PROBLEM DETAILS: Work through the data and report how many lines include the string "steep", giving the number alone.

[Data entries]
***

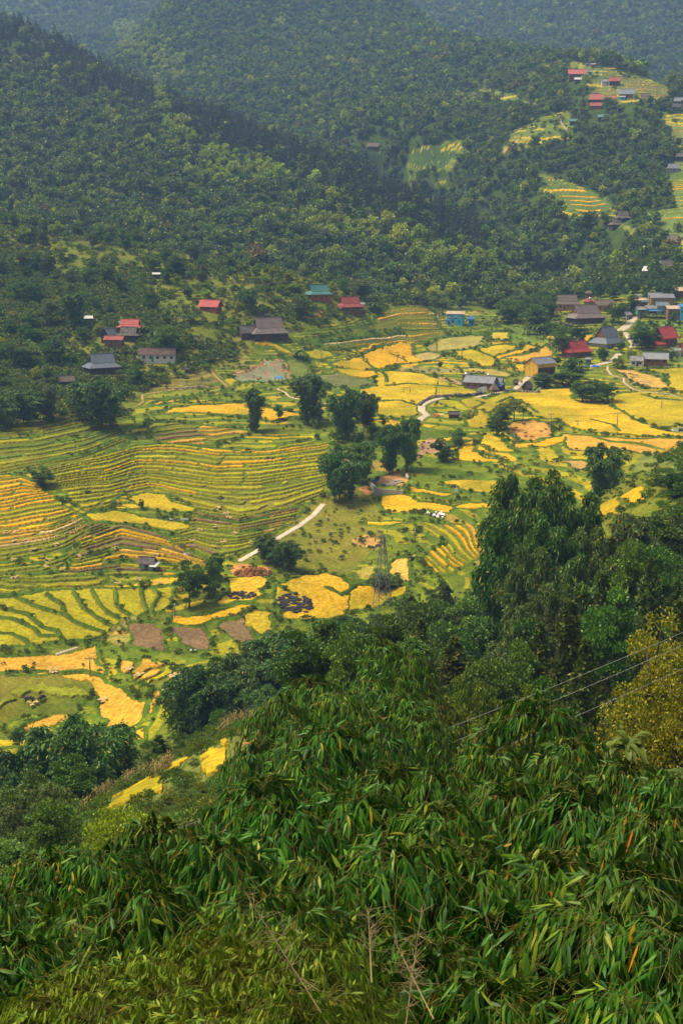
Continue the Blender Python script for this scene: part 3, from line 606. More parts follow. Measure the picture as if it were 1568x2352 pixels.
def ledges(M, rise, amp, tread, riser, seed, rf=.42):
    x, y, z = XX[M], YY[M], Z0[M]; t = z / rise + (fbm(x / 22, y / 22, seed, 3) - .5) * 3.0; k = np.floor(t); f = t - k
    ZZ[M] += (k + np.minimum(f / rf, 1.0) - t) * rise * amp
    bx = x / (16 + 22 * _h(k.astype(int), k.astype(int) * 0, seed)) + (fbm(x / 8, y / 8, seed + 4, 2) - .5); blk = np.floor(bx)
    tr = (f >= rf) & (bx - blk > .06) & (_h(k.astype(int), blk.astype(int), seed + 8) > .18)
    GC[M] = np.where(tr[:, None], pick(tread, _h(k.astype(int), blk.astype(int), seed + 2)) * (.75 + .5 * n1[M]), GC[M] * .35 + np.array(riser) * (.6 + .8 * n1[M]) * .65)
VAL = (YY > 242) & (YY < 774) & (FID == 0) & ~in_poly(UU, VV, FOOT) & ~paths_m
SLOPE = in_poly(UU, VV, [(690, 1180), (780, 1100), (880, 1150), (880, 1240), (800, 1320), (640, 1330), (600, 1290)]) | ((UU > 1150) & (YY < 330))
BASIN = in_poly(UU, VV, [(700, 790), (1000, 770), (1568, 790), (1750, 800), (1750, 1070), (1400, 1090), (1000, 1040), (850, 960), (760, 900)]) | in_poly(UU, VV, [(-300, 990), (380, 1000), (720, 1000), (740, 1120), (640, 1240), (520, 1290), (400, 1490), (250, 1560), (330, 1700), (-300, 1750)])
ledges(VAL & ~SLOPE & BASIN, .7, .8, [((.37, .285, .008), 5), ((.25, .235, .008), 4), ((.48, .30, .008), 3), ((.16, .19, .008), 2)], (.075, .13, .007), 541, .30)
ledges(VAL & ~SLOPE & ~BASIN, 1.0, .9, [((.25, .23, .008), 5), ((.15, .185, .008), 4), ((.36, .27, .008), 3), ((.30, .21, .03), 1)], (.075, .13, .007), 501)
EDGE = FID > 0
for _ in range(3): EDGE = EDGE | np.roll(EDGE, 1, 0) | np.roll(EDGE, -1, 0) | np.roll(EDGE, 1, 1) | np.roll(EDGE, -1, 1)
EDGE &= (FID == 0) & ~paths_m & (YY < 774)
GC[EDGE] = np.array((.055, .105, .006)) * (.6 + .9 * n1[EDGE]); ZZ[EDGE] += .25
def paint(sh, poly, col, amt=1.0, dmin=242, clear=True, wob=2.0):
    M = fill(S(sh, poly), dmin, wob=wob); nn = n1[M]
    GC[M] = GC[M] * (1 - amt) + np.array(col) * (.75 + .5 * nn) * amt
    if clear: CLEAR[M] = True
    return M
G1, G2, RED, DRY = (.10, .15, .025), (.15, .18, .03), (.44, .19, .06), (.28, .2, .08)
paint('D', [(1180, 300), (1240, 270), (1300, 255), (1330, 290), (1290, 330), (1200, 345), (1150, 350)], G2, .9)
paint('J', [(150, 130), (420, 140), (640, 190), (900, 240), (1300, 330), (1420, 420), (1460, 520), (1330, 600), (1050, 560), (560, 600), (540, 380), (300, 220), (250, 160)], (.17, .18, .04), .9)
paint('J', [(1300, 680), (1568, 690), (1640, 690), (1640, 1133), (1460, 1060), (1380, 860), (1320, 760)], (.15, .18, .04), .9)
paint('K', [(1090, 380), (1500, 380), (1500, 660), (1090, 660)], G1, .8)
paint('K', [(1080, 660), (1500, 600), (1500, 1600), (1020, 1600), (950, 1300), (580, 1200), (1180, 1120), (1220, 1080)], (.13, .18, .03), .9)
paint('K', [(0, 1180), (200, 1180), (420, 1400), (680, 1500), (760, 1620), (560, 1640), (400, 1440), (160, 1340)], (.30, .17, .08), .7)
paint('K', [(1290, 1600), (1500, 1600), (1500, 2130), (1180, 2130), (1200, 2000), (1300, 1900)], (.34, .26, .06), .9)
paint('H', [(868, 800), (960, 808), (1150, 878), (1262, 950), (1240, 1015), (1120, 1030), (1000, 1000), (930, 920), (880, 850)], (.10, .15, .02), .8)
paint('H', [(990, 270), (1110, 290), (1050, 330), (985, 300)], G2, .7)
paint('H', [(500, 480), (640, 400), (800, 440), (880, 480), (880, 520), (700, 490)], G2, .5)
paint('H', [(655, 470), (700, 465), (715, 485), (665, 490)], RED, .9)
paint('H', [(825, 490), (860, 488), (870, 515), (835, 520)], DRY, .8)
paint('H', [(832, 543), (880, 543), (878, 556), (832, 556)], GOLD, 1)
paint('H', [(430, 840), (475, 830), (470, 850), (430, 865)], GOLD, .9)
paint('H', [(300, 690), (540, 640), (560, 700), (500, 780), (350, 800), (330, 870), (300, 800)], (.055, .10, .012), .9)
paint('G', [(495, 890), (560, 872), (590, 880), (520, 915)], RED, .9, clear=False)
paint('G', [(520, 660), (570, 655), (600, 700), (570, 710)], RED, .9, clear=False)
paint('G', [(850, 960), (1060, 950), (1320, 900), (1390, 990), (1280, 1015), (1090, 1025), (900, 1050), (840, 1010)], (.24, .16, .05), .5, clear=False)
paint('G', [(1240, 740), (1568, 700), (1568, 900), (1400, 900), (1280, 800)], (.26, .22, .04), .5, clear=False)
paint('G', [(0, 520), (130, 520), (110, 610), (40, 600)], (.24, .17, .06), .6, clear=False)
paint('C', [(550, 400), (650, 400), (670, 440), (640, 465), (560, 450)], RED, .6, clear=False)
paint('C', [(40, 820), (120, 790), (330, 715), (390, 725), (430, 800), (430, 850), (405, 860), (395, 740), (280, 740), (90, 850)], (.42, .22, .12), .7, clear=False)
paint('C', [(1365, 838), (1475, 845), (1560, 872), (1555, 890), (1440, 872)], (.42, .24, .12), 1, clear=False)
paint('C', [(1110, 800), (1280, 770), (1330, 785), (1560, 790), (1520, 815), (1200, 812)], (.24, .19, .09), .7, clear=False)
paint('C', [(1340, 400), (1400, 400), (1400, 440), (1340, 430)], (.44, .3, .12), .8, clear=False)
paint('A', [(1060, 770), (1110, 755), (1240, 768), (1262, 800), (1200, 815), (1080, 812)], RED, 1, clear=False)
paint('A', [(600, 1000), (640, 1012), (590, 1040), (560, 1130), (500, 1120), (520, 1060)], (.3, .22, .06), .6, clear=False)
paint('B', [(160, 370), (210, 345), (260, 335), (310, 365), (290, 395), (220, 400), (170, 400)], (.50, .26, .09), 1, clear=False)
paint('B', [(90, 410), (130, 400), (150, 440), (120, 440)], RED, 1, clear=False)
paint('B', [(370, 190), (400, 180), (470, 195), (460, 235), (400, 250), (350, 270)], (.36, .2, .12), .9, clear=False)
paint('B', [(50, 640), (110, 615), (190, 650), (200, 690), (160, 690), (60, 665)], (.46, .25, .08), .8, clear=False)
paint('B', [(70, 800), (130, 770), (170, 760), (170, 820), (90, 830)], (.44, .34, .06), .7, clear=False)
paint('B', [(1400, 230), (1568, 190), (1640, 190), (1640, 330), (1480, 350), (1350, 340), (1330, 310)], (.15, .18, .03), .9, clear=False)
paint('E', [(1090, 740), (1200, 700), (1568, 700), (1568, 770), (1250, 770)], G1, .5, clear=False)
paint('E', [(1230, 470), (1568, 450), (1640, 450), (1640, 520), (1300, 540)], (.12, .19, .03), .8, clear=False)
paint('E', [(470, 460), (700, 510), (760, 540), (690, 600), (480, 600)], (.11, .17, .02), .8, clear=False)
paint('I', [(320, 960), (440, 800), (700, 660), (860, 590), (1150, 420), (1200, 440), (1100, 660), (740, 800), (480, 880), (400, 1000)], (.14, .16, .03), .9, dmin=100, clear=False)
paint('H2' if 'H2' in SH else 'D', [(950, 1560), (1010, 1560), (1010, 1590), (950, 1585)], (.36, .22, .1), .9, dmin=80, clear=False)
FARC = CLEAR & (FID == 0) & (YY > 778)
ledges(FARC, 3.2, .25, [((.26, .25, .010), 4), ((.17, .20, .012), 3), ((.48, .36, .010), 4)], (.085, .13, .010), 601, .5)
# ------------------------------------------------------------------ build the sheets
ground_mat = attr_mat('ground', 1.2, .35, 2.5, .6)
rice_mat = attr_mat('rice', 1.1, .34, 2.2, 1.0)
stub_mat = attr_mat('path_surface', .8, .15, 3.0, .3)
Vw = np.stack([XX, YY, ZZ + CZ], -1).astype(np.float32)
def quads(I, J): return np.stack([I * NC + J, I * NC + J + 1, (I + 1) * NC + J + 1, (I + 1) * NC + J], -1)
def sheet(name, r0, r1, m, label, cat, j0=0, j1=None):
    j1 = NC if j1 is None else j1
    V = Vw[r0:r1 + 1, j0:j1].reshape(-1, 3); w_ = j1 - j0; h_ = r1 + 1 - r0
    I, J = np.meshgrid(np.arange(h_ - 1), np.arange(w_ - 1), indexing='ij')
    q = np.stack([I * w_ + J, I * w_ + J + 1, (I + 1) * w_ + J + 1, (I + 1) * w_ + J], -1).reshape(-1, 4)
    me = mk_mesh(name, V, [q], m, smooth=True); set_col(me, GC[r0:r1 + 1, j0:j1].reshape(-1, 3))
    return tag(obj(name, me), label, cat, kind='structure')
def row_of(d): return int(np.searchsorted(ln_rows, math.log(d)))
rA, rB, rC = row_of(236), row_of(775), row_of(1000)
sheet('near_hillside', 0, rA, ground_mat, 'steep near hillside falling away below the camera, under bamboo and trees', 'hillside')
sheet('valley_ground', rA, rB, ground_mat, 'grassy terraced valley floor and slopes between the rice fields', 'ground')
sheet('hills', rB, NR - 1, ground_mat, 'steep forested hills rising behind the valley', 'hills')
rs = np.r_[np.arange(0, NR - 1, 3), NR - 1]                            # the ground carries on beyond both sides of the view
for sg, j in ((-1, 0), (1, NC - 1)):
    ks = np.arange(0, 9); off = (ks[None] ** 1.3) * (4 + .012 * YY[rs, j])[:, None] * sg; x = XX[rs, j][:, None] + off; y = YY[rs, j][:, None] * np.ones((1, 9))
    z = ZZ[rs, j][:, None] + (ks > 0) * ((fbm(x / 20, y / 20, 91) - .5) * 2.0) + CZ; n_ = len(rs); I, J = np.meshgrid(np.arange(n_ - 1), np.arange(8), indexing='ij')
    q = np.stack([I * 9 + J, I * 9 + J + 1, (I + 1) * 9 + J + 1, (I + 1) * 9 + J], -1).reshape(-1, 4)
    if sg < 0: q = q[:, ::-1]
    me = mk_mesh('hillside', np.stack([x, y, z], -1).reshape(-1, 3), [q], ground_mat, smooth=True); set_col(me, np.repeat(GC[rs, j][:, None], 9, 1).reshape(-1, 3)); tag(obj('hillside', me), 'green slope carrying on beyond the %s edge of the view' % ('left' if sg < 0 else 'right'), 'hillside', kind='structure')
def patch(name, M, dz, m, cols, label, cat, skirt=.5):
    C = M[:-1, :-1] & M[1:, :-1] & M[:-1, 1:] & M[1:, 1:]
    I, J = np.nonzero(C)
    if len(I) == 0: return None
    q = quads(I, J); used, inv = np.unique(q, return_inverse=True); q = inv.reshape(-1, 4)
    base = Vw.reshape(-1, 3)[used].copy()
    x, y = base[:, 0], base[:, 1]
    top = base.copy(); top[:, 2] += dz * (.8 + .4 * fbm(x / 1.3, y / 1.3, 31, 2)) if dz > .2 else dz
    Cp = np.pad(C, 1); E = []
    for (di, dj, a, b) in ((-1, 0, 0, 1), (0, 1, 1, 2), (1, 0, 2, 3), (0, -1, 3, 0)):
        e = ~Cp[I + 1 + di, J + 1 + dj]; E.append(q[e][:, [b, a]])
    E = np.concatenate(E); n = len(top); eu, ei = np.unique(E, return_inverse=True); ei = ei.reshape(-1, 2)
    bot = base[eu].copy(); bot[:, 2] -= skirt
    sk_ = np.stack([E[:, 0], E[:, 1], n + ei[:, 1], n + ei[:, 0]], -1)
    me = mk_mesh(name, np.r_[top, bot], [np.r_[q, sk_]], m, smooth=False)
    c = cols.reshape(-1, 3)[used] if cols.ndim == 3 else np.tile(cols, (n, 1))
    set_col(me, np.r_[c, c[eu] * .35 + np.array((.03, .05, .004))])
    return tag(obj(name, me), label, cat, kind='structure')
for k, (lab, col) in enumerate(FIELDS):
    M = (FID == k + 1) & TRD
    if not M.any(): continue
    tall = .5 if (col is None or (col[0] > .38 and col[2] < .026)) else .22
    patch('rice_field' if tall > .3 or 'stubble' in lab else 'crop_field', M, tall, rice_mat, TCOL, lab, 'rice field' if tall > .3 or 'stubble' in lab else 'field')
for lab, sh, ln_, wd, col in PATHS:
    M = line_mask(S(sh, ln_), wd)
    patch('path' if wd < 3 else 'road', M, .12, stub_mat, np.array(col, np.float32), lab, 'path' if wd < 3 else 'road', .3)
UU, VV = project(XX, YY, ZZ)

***

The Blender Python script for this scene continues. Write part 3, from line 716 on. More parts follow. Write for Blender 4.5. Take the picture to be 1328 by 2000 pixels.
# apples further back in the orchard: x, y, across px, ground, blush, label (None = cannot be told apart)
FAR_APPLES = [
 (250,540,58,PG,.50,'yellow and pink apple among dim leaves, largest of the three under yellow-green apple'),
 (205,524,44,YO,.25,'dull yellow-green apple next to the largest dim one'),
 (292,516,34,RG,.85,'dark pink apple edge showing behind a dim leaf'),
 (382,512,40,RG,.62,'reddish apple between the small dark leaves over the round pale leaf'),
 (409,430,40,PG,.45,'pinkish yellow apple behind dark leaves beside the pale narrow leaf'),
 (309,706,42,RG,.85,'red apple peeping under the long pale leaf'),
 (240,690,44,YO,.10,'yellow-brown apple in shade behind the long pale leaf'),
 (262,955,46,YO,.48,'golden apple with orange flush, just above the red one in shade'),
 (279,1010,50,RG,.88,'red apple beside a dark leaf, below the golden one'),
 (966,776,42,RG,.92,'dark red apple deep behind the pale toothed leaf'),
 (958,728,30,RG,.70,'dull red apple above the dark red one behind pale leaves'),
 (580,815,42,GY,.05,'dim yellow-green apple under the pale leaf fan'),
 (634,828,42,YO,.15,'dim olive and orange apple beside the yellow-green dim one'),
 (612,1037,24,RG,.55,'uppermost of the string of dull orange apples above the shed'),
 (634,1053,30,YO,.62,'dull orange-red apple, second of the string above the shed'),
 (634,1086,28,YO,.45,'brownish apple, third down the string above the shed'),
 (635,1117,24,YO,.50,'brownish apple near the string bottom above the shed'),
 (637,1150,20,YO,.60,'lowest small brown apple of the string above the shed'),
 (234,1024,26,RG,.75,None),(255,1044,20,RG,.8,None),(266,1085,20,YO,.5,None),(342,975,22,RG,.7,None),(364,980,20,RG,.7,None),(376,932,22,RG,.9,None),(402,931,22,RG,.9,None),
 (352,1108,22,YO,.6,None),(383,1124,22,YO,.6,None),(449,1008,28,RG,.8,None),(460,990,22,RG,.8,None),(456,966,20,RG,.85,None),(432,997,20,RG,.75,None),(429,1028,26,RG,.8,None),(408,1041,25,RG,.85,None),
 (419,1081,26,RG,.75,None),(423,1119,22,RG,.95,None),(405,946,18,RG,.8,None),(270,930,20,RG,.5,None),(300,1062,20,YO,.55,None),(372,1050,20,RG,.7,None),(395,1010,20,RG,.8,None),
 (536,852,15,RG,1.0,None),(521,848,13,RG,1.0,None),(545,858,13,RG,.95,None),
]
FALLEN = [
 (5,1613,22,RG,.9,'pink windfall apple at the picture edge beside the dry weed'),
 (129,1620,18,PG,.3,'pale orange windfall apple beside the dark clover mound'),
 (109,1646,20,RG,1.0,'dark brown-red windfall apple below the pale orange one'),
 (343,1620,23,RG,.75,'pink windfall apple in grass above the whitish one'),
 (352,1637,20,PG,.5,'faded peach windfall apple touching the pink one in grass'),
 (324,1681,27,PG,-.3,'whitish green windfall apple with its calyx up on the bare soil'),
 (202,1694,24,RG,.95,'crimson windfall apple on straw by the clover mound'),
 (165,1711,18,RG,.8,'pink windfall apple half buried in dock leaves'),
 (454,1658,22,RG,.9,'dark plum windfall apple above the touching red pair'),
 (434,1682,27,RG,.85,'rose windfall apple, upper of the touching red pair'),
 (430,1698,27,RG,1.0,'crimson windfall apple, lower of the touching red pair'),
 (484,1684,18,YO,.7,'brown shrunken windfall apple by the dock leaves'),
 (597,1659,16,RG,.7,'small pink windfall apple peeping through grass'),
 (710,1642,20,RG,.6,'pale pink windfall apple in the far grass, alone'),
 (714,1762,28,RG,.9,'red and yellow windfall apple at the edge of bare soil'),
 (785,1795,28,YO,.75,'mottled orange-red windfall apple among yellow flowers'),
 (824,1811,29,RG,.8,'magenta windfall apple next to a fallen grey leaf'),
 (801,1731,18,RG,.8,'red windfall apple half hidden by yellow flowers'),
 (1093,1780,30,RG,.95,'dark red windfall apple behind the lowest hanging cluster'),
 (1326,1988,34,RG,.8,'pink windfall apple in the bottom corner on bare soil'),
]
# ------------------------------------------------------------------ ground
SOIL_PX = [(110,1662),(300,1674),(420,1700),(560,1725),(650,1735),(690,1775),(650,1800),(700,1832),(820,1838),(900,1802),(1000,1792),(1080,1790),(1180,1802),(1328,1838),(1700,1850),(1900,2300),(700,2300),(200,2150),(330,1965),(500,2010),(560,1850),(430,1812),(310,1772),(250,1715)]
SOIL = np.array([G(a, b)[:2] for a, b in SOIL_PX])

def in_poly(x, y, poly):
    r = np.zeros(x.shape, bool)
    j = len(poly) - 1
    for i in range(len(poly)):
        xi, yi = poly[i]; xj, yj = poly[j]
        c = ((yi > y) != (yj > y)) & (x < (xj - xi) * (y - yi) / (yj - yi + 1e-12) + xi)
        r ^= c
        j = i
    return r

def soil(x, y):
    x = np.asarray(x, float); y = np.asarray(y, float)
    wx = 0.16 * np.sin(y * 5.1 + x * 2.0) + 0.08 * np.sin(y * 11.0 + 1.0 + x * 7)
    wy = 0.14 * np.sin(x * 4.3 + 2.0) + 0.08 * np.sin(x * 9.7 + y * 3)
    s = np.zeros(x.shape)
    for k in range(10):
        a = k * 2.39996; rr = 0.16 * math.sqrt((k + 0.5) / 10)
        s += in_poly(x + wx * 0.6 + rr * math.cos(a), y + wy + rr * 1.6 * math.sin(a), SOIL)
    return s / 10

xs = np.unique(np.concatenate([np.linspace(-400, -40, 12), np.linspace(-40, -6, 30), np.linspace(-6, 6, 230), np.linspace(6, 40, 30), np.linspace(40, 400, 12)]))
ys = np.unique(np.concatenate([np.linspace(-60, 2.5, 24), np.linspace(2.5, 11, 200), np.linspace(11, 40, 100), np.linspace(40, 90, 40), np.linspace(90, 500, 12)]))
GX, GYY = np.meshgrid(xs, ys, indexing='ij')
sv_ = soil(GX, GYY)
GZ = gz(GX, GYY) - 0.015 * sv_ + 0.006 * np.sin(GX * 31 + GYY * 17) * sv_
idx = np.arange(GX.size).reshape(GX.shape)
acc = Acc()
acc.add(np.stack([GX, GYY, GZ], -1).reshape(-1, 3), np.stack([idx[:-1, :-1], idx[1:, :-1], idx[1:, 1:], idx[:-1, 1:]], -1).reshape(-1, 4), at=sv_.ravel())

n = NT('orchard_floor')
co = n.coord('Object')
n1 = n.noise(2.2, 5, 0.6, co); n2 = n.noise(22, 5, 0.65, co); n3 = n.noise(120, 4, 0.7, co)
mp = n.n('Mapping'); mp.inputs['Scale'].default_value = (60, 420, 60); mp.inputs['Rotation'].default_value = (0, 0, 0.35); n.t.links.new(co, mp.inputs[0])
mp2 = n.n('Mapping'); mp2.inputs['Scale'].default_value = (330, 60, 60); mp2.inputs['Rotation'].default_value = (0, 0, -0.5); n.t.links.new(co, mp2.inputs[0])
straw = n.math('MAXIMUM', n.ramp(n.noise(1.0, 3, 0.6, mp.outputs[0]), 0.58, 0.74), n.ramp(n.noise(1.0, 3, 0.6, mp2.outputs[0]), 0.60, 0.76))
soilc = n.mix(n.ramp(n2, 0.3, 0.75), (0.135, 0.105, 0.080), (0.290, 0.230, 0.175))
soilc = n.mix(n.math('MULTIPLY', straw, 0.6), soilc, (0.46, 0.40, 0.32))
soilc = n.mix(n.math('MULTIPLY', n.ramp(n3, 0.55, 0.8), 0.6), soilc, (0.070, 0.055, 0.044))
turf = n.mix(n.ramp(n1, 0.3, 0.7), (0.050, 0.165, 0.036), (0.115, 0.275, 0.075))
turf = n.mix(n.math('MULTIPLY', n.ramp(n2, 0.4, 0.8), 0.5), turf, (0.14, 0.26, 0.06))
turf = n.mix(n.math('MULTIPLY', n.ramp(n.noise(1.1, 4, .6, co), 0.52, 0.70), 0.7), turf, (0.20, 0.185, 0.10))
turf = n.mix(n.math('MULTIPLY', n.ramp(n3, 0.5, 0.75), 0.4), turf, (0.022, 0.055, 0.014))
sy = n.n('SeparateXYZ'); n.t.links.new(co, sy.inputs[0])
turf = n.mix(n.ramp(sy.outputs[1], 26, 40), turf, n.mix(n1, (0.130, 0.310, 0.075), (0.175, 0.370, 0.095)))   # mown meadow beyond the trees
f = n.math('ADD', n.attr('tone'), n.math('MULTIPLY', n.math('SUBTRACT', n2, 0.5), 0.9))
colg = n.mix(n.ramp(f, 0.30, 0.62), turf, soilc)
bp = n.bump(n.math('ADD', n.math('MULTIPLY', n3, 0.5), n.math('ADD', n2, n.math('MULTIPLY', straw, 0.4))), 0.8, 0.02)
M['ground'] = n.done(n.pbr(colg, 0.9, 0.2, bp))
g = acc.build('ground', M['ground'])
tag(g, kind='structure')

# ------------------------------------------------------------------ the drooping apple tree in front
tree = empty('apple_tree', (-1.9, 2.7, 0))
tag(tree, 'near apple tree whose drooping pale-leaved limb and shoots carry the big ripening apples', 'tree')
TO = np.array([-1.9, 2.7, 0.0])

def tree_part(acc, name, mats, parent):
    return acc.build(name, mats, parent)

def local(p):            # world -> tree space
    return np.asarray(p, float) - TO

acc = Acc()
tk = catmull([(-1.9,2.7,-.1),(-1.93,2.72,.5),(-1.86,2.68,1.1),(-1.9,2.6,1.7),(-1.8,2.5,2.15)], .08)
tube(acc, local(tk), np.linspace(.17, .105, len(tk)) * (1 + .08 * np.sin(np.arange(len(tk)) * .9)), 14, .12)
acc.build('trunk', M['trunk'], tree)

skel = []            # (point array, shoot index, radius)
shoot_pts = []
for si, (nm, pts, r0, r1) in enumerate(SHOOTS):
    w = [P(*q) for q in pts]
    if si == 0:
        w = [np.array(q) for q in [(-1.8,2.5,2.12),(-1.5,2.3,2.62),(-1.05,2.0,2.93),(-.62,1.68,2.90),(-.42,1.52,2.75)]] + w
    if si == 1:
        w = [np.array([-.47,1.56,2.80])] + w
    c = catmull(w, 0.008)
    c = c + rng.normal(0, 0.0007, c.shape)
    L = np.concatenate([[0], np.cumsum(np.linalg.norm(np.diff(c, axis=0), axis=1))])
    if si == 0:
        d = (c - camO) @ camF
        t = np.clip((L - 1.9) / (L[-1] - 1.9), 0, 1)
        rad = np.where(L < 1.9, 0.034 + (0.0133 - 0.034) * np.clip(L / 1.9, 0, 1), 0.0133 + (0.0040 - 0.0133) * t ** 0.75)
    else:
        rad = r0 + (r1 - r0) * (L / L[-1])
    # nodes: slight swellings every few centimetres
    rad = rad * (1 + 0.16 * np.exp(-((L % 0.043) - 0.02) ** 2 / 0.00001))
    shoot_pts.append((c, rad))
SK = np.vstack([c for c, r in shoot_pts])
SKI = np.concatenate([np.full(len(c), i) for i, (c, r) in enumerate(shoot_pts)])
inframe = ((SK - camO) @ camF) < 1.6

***

FULL OUTPUT: 2